I owe this all to Gary Hallgren who introduced me to Larry and Larry who taught me the difference between drawing and drawing well.

During this same time I started doing illustrations for Family Weekly Magazine working for the brilliant art directors Rick Stark and Robert Altimus. Now I was doing editorial illustrations for a national weekly magazine. Each week I was given a new job in a new style which broadened my stylist abilities on a huge scale.

I also was lucky enough to get to draw comics for National Lampoon.

By this point I was living in a loft in Tribecca with Vincent Waller and a bunch of other really talented comic artists. It was an around the clock art studio where we had some of the most amazing parties. I was living, working, around massivle talented and creative people 24/7. Meanwhile one of the many people that lived in the loft was Jim Meskimen who is an actor and cartoonist too. He was doing character designs at Rankin Bass, the animation studio that did all those puppet animated specials in the 60, on Thundercats. I got a job as designer there and did design on BGs props and characters on 6 different series.
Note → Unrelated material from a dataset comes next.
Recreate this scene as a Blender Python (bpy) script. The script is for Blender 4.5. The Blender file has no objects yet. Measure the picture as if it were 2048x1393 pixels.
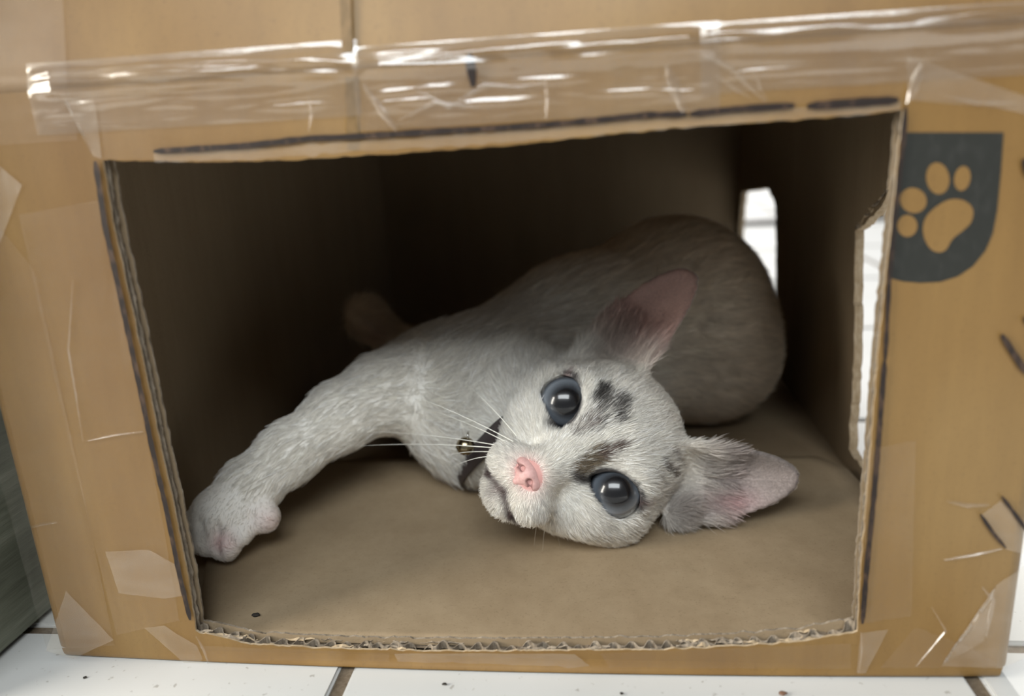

After getting burned out on comics and sick of living in the city, Vincent and I packed up and moved to LA and I've been working in animation in one form of another since. There I worked at Dic, Warners and Nick where we did Ren and Stimpy. That was a whole new school of thought working with such talents as John K., Lynne Naylor, Chris Reccardi, Jim Smith, Bill Wray and Vincent Waller.. the list is too long to even try to write down. After that I worked on many other series and lots of feature films too. Each job being completely different and requiring different skills which I drew apon my past experience to do.

So you see the secret is working with so many talented people, being a sponge and absorbing everything you see, and trying as many different kinds of art disciplines as possible. It's about experience.
I will try to come up with some specific theories about what I think is funny for a future post.